I have 11 glasses of water and one beer on the table infront of me. Have to keep going to different bartends to get more. There are only two though and I think they've caught on
I joined a mariachi band. they gave me a guitar because i told them i could play. It actually turned out ok
They kicked me out of the mariachi band. Turns out I'm not that good
I tried. Now my legs are bleeding and I cracked my head on the coffee table. Never taking your advice again.
I just found our entire wall-to-wall from September 2006 printed out and clipped... it's 49 pages. Blackout me is so considerate of bored-at-work me
I'm in the city buying alcohol. I just got warned by a homeless man on the street that I shouldn't look so pretty "in these parts"
I need to stop drunkenly getting naked. I'm losing all my favorite party clothes.

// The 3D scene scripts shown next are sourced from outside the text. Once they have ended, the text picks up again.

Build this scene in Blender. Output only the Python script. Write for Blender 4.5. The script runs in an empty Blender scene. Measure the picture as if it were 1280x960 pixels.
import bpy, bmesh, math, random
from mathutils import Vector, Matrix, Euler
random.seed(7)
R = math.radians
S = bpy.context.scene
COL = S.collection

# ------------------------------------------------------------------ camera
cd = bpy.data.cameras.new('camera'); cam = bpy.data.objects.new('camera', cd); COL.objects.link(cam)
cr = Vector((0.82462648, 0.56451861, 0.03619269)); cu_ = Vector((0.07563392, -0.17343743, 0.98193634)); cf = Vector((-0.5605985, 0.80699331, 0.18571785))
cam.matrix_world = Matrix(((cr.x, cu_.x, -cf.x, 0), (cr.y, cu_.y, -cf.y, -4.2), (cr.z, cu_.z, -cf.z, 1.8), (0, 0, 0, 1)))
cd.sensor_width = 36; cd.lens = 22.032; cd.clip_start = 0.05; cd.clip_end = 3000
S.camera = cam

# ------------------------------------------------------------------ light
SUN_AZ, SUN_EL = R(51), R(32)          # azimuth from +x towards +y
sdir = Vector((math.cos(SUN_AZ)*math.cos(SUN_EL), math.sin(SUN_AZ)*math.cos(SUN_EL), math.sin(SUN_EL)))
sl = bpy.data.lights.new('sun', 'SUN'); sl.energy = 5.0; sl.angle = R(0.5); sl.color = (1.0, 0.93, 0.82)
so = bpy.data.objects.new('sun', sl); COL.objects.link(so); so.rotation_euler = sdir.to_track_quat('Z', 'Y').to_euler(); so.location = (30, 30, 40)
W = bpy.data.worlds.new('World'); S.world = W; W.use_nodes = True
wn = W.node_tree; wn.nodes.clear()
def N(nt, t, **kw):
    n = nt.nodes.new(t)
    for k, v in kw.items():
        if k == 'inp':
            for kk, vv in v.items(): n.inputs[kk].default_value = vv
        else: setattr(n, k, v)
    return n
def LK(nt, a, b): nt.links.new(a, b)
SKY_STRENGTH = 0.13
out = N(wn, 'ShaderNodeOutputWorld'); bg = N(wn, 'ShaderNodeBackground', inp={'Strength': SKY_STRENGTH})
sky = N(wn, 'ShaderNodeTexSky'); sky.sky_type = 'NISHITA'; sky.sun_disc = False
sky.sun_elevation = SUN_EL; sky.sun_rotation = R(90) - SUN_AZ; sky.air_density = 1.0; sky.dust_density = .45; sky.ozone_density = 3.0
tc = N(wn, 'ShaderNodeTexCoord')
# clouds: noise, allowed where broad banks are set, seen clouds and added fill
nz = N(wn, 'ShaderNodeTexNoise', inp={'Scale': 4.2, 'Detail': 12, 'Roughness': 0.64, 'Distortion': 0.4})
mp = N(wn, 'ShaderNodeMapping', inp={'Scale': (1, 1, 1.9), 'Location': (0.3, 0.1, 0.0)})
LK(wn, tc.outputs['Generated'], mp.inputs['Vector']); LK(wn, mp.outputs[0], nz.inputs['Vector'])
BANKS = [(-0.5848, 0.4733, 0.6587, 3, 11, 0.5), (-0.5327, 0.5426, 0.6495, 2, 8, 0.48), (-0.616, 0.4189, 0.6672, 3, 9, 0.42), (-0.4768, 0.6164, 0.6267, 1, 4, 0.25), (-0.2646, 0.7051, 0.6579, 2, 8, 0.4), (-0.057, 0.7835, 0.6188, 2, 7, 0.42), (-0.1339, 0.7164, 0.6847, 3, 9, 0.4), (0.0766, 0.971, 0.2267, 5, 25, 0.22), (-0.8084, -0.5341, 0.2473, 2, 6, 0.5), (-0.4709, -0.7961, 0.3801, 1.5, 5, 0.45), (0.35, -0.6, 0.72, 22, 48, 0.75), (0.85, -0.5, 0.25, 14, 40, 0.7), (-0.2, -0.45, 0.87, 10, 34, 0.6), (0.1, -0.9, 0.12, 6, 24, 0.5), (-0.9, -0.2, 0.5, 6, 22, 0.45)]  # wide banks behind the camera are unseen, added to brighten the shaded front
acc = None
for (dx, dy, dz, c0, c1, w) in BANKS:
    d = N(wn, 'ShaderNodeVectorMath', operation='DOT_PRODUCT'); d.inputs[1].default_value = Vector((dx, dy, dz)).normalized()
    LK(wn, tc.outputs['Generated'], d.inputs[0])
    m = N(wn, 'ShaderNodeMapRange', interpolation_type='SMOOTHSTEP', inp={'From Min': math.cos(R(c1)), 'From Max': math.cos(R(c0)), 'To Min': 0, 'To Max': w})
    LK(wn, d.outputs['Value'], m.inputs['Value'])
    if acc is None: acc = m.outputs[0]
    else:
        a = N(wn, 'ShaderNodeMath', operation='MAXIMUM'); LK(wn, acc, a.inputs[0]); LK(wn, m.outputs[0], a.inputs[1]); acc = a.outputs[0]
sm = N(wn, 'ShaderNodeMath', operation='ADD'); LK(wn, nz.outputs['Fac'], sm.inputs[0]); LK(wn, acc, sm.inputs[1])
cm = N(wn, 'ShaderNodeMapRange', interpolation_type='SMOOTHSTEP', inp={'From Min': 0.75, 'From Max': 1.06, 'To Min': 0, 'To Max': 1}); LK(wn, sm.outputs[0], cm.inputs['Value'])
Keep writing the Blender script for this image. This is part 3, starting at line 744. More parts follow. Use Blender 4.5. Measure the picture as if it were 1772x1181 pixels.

I got a dollar bill stuffed into my bra on two separate occasions by two separate guys simply for having boobs. I feel like somewhere god is patting himself on te back while pointing at me goin "you're welcome dude." easiest two bucks I ever made.
The only way to make beer can wizard staffs any better is to sew your own wizards robe and hat to go along with it. welcome to tuesday nights at my new apartment
We knew it was a good time to leave when you spilt the salsa on the ground and were trying to put it back in the jar with your hands
She asked for her virginity back. I don't know what to say
We split an eighth of shrooms and went ice fishing. It didn't get weird until I caught one and we both started crying.
I just asked her to come in through the window, this pretty much solidifies the whole fuck-buddy thing...
Today I'm playing this game called how physically long can I Lay in this one spot before moving, do you have an estimated time of departure?
Take your time. I'm mowing the lawn. In the dark. Drunk.
Some nights you just end up digging your mcdouble out of the trash and eating it. it happens.